On 2017/03/31 12:08 PM, 邱朗 wrote:
Say my mobile app has a customer table, a product table, and an order table to
record who buys what, the order table basically has 2 foreign keys, customer_id
& product_id.
Now I got the order information first, within in it I can't find the customer information
in my local sqlite table. As it turns out this is a new customer, whose information will
come later from another thread/queue. To make things even worse the customer id I got
from the order information is not the same one I used locally. My local customer id is
INTEGER PRIMARY KEY (I do record that "true customer id" as another column and
set index on it)
So how I do record this order information? I can come up with some clumsy solution, e.g. if I
can't find contact info, I insert a record for it first. Later after I get the real
information for this customer, I update customer & order table. But I was wondering is
there any "standard" way for the situation like this?
BTW, I did ask the same question at stackoverflow, but because I use sqlite
(while all the data come from web storing in MySQL) I was wondering if sqlite
has any specific solution for it.
Your question would arise no matter which DB you use, so it's not really
an SQLite question - but - we're a fun bunch of people, and many here
would have run into the same problem, so you might find some answers.

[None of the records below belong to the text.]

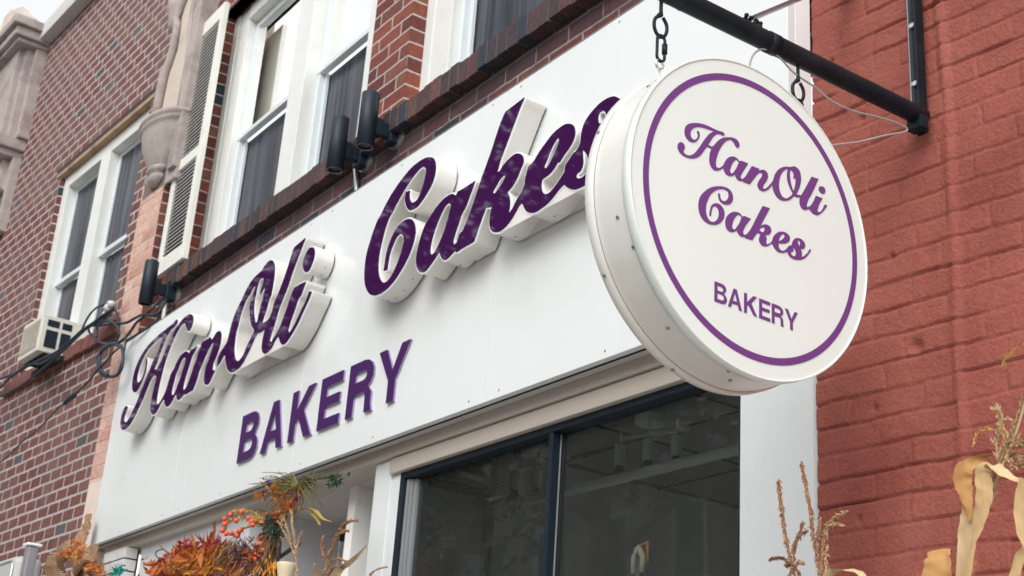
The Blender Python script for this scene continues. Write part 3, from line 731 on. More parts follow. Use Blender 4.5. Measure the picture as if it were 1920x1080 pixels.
# ------------------------------------------------------------------ painted brick wall at the right (displaced mesh, thick paint over uneven brick)
def red_wall():
    X1, Z1 = 2.6, 9.5
    xs = np.concatenate([np.arange(0, .90, .0038), np.arange(.90, X1+.001, .02)])
    zs = np.concatenate([np.arange(0, 1.95, .03), np.arange(1.95, 4.35, .0038), np.arange(4.35, Z1+.001, .03)])
    X, Z = np.meshgrid(xs, zs)
    def vnoise(x, z, s, seed):
        r = np.random.default_rng(seed); T = r.random((256, 256))
        a = x*s; c = z*s; i = np.floor(a).astype(int); j = np.floor(c).astype(int); u = a-i; v = c-j
        u = u*u*(3-2*u); v = v*v*(3-2*v)
        g = lambda p, q: T[p % 256, q % 256]
        return (g(i, j)*(1-u)+g(i+1, j)*u)*(1-v)+(g(i, j+1)*(1-u)+g(i+1, j+1)*u)*v - .5
    hC, wB = .0665, .212
    zz = Z + .010*vnoise(X, Z, 3, 1) + .005*vnoise(X, Z, 14, 2)
    row = np.floor(zz/hC); fv = zz/hC-row
    rr = np.random.default_rng(11); Tr = rr.random((512, 64))
    xx = X + .012*vnoise(X, Z, 9, 3)
    sh = (row.astype(int) % 2)*.5 + Tr[row.astype(int) % 512, 0]*.25
    col = np.floor(xx/wB+sh); fu = xx/wB+sh-col
    ri = row.astype(int) % 512; ci = (col.astype(int) % 20)
    off = (Tr[ri, 1+ci]-.5)*.0048; tilt = (Tr[ri, 22+ci]-.45)*.0050; jd = (.0004+.0052*Tr[ri, 43+ci]**2)*(.35+1.3*np.clip(vnoise(X, Z*2.5, 7, 21)+.5, 0, 1))
    du = np.minimum(fu, 1-fu)*wB; top = (1-fv)*hC; bot = fv*hC
    def ss(a, w): t = np.clip(a/w, 0, 1); return t*t*(3-2*t)
    mw = .0035
    prof = ss(du-mw*.5, .012)*.3+.7
    profz = ss(top-mw*.3, .006)*ss(bot-mw*.8, .0035)       # a crisp lower arris, a soft upper one
    hgt = off + tilt*(.5-fv)
    jv = (-.0020-jd)*(1-profz) + (-.0020)*(1-ss(du-mw*.4, .006))*profz
    D = hgt*np.minimum(profz, prof) + jv
    D += .0014*vnoise(X, Z, 26, 4) + .0014*vnoise(X, Z, 70, 5) + .0010*vnoise(X, Z, 140, 6) + .003*vnoise(X, Z, 4, 7)
    # a few pits and a rough mortar ridge
    for (px_, pz_, r_, d_) in ((.16, 3.42, .012, .014), (.30, 2.75, .018, .016), (.175, 2.62, .01, .01), (.07, 3.63, .006, .01), (.24, 3.0, .008, .008), (.35, 2.98, .02, .006), (.12, 2.36, .008, .01)):
        D -= d_*np.exp(-((X-px_)**2+(Z-pz_)**2)/r_**2)
    # a wavering vertical seam where the two walls were joined
    seam = .415+.012*vnoise(Z*0+.3, Z, 3, 9)
    D += .011*np.exp(-((X-seam)/.013)**2)*(vnoise(X, Z, 9, 12)+.6) - .003*ss(X-seam, .02)
    # ragged edge against the white pier
    edge = .004*vnoise(Z*0+2.7, Z, 22, 14)
    Xo = X + np.where(X < .001, edge+.002, 0)
    verts = np.stack([Xo.ravel(), (-D).ravel(), Z.ravel()], 1)
    ny, nx = X.shape
    a = (np.arange(ny-1)[:, None]*nx+np.arange(nx-1)[None, :]).ravel()
    F = np.stack([a, a+1, a+nx+1, a+nx], 1)
    # returned side edge at x=0
    base = len(verts); side = np.stack([np.full(ny, Xo[0, 0]), np.full(ny, .10), zs], 1)
    verts = np.vstack([verts, side]); s = np.arange(ny-1)
    F2 = np.stack([base+s, s*nx, (s+1)*nx, base+s+1], 1)
    F = np.vstack([F, F2])
    me = bpy.data.meshes.new('painted_brick_wall')
    me.vertices.add(len(verts)); me.vertices.foreach_set('co', verts.ravel())
    me.loops.add(F.size); me.loops.foreach_set('vertex_index', F.ravel())
    me.polygons.add(len(F)); me.polygons.foreach_set('loop_start', np.arange(0, F.size, 4)); me.polygons.foreach_set('loop_total', np.full(len(F), 4))
    me.polygons.foreach_set('use_smooth', np.ones(len(F), bool))
    me.update(calc_edges=True); me.validate()
    o = bpy.data.objects.new('painted_brick_wall', me); COL.objects.link(o)
    m, nt, bs, out = newmat('terracotta_masonry_paint')
    tc = N(nt, 'ShaderNodeTexCoord')
    n1 = N(nt, 'ShaderNodeTexNoise', ins={'Scale': 3, 'Detail': 8, 'Roughness': .6}); lk(nt, tc.outputs['Object'], n1.inputs['Vector'])
    r1 = N(nt, 'ShaderNodeValToRGB'); r1.color_ramp.elements[0].position = .3; r1.color_ramp.elements[1].position = .72
    r1.color_ramp.elements[0].color = rgb((.235, .063, .048)); r1.color_ramp.elements[1].color = rgb((.355, .108, .080))
    lk(nt, n1.outputs['Fac'], r1.inputs[0])
    n2 = N(nt, 'ShaderNodeTexNoise', ins={'Scale': 130, 'Detail': 5}); lk(nt, tc.outputs['Object'], n2.inputs['Vector'])
    r2 = N(nt, 'ShaderNodeMapRange', ins={'From Min': .3, 'From Max': .7, 'To Min': .86, 'To Max': 1.12}); lk(nt, n2.outputs['Fac'], r2.inputs['Value'])
    mx = N(nt, 'ShaderNodeMix', data_type='RGBA', blend_type='MULTIPLY'); mx.inputs['Factor'].default_value = 1
    lk(nt, r1.outputs[0], mx.inputs['A']); lk(nt, r2.outputs[0], mx.inputs['B'])
    # chalky bloom patches
    n4 = N(nt, 'ShaderNodeTexNoise', ins={'Scale': 5.5, 'Detail': 9, 'Roughness': .7}); lk(nt, tc.outputs['Object'], n4.inputs['Vector'])
    r4 = N(nt, 'ShaderNodeMapRange', ins={'From Min': .58, 'From Max': .8, 'To Max': .25}); lk(nt, n4.outputs['Fac'], r4.inputs['Value'])
    m4 = N(nt, 'ShaderNodeMix', data_type='RGBA'); m4.inputs['B'].default_value = (.46, .24, .23, 1)
    lk(nt, r4.outputs[0], m4.inputs['Factor']); lk(nt, mx.outputs['Result'], m4.inputs['A'])
    lk(nt, m4.outputs['Result'], bs.inputs['Base Color'])
    bs.inputs['Roughness'].default_value = .7; bs.inputs['Specular IOR Level'].default_value = .18
    bp = N(nt, 'ShaderNodeBump', ins={'Strength': .8, 'Distance': .004}); lk(nt, n2.outputs['Fac'], bp.inputs['Height']); lk(nt, bp.outputs[0], bs.inputs['Normal'])
    me.materials.append(m)
    o.location = (-2.3395, 2.487, 0); o.rotation_euler = (0, 0, math.atan(.068))
    return o
rw = tag(red_wall(), 'thickly painted terracotta brick wall to the right of the white corner pier', 'wall')

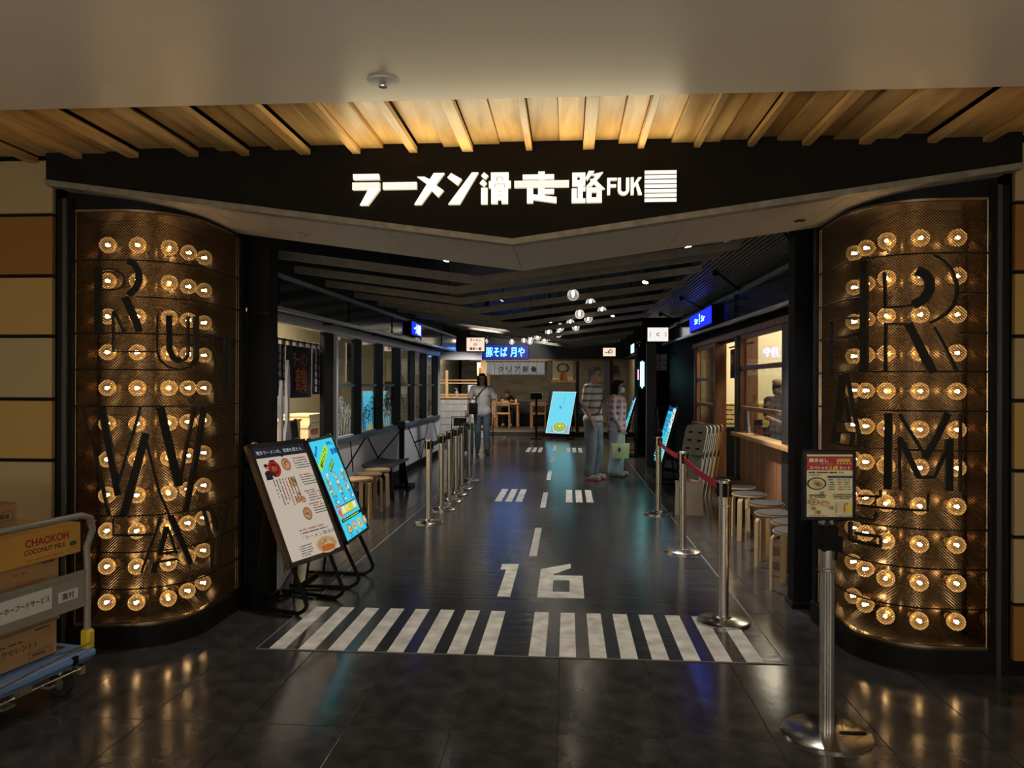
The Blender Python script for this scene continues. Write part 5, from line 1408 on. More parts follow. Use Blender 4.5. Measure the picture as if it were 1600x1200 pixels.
# local frame: +X towards the corridor, +Y along the handle; origin under the far handle corner
cart = thing('hand_cart', 'blue platform hand cart with grey handle and yellow corner, loaded with cartons', 'cart', (-2.30, 3.60, 0), crz)
q = B(); q.box((-0.44, -0.32, 0.185), (0.90, 0.66, 0.05), bev=0.018); q.box((-0.44, -0.32, 0.165), (0.86, 0.62, 0.03), bev=0.006); q.obj('deck', M_CBLUE, cart, smooth=30)
q = B(); q.box((-0.5, -0.32, 0.211), (0.74, 0.54, 0.006), bev=0.002); q.obj('deck_mat', DKGREY, cart, smooth=0)
hp = [(-0.03, -0.02, 0.21), (-0.03, -0.02, 0.62), (-0.035, -0.02, 0.70), (-0.01, -0.01, 0.78), (0.0, -0.035, 0.845), (0.0, -0.09, 0.865), (0.0, -0.55, 0.865), (0.0, -0.605, 0.845), (-0.01, -0.63, 0.78), (-0.035, -0.62, 0.70), (-0.03, -0.62, 0.62), (-0.03, -0.62, 0.21)]
q = B(); q.tube(hp, 0.0155, 12); q.obj('handle', M_CGREY, cart, smooth=60)
q = B(); q.box((-0.03, -0.32, 0.505), (0.012, 0.57, 0.155), bev=0.003); q.box((-0.03, -0.32, 0.585), (0.022, 0.57, 0.012)); q.box((-0.03, -0.32, 0.425), (0.022, 0.57, 0.012)); q.obj('handle_panel', M_CGREY, cart, smooth=0)
p = Print((-0.0235, -0.60, 0.425), (0, 1, 0), (0, 0, 1), 0.0008)
p.rect(mat('white_sticker', (0.55, 0.53, 0.48), 0.5), 0.03, 0.035, 0.335, 0.098); p.text(M_INK, '㈱トーホーフードサービス', 0.195, 0.085, 0.028, 0.315, bold=0.0008)
p.rect(mat('white_sticker', (0, 0, 0)), 0.40, 0.045, 0.115, 0.05); p.text(M_INK, '高村', 0.458, 0.07, 0.032, 0.07, bold=0.0008)
p.done('sticker', cart)
for y in (-0.02, -0.62):
    q = B(); q.box((-0.028, y, 0.25), (0.055, 0.05, 0.10), bev=0.012); q.obj('corner_block', M_CYEL, cart, smooth=30)
q = B(); q.bar((0.012, -0.62, 0.2), (0.012, -0.02, 0.245), 0.006, 0.006); q.obj('foot_rod', STEEL, cart, smooth=0)
q = B(); q.box((0.006, -0.13, 0.185), (0.012, 0.03, 0.04)); q.obj('deck_slot', BLACK, cart, smooth=0)
q = B(); q.cyl((-0.02, -0.56, 0.125), (-0.02, -0.06, 0.125), 0.008, n=8); q.box((-0.02, -0.07, 0.12), (0.03, 0.03, 0.04)); q.box((-0.0, -0.27, 0.12), (0.05, 0.05, 0.012)); q.box((-0.0, -0.5, 0.115), (0.05, 0.06, 0.012)); q.box((-0.02, -0.40, 0.14), (0.03, 0.09, 0.03)); q.obj('brake_bar', STEEL, cart, smooth=0)
for x in (-0.10, -0.78):
    for y in (-0.10, -0.54):
        q = B(); q.box((x, y, 0.13), (0.05, 0.07, 0.05), bev=0.004); q.cyl((x, y-0.02, 0.062), (x, y+0.02, 0.062), 0.03, n=14); q.obj('caster_fork', STEEL, cart, smooth=30)
        q = B(); q.cyl((x, y-0.016, 0.06), (x, y+0.016, 0.06), 0.06, n=22); q.obj('wheel', mat('rubber', (0.015, 0.015, 0.015), 0.7), cart, smooth=40)
cm = cart.matrix_basis
CM = Matrix.Translation((-2.30, 3.60, 0)) @ Matrix.Rotation(crz, 4, 'Z')
def carton(label, c, d, m, art=None, flap=False):
    """c = centre of the base in cart coordinates"""
    w_ = CM @ Vector(c)
    t = thing('carton', label, 'box', w_, crz, 'cartons on the hand cart')
    q = B(); q.box((0, 0, d[2]/2), (d[0]-0.004, d[1]-0.004, d[2]-0.002), bev=0.003); q.obj('box_body', m, t, smooth=0)
    q = B(); q.box((0, 0, d[2]-0.0005), (0.05, d[1]-0.004, 0.0012)); q.obj('tape', mat('brown_tape', (0.30, 0.19, 0.09), 0.35), t, smooth=0)
    for s_ in (-1, 1):
        q = B(); q.box((s_*d[0]/4, 0, d[2]-0.0002), (d[0]/2-0.004, d[1]-0.006, 0.002)); q.obj('flap', m, t, smooth=0)
    if art:
        p = Print((d[0]/2-0.002, -d[1]/2, 0), (0, 1, 0), (0, 0, 1), 0.0006); art(p, d[1], d[2]); p.done('box_print', t)
MKB = mat('box_print_brown', (0.07, 0.035, 0.015), 0.7); MKR = mat('box_print_red', (0.30, 0.02, 0.01), 0.6); MKG = mat('box_print_green', (0.03, 0.08, 0.06), 0.6); MKO = mat('box_print_orange', (0.34, 0.12, 0.02), 0.6)
def frame_(p, x, y, w_, h): 
    for a in ((x, y, w_, 0.002), (x, y+h, w_, 0.002), (x, y, 0.002, h), (x+w_, y, 0.002, h)): p.rect(MKB, *a)
def a_coco(p, W, H):
    p.text(MKR, 'CHAOKOH', W*0.62, H*0.68, H*0.23, W*0.46, bold=0.0016); p.text(MKB, 'COCONUT MILK', W*0.60, H*0.40, H*0.15, W*0.44, bold=0.0008)
    p.disc(MKG, W*0.905, H*0.36, W*0.045, H*0.08); p.disc(MKB, W*0.905, H*0.40, W*0.02, H*0.04); p.lines(MKO, W*0.40, H*0.13, W*0.46, 1, 0, H*0.035, seed=2); p.rect(MKB, W*0.87, H*0.22, W*0.08, H*0.02)
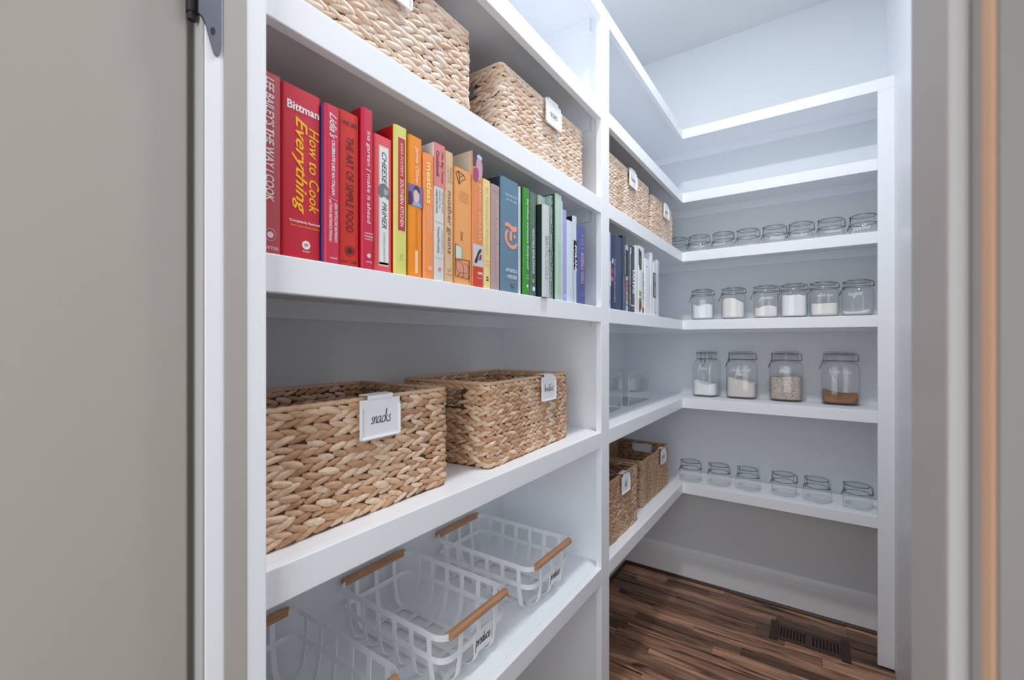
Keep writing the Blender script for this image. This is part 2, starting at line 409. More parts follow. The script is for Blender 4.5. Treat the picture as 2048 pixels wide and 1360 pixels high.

To start with, Your "clumsy" idea is not so clumsy, it is a practice
some people use. The flaw in that is when the customer actually existed
already, you just didn't know who it was, so now you end up with 2
records that mean the same customer with disjointed keys and Orders
connected to both.
What we usually do is put any orders that are new in a table that looks
exactly like the orders table (only without any foreign key constraints
and such) and then move them to the main order table as soon as they are
confirmed and connected to a customer. This also helps if this is, for
instance, an online interface or help-desk type system and people can
make orders which they might still cancel or amend, etc.
The biggest problem with this method is that for queries on "current
orders" you would need to join the output from the two tables - easy
enough to do, but if you already have millions of lines of code, it
could involve a lot of changes.
Another option is to create an "Unknown" customer, and link any new
orders to it. You can easily change that parent-id on the order later.
If however your problem boils down to you not being "sure" if you have
now the correct parent (at the point of insert) - we can't help you with
that. You have to either be sure, or use a temporary situation until you
are.
Whatever the solution you find, at the point stuff gets inserted to a
permanent table with foreign key constraints, all the correct
constraint-related information/links has to be known.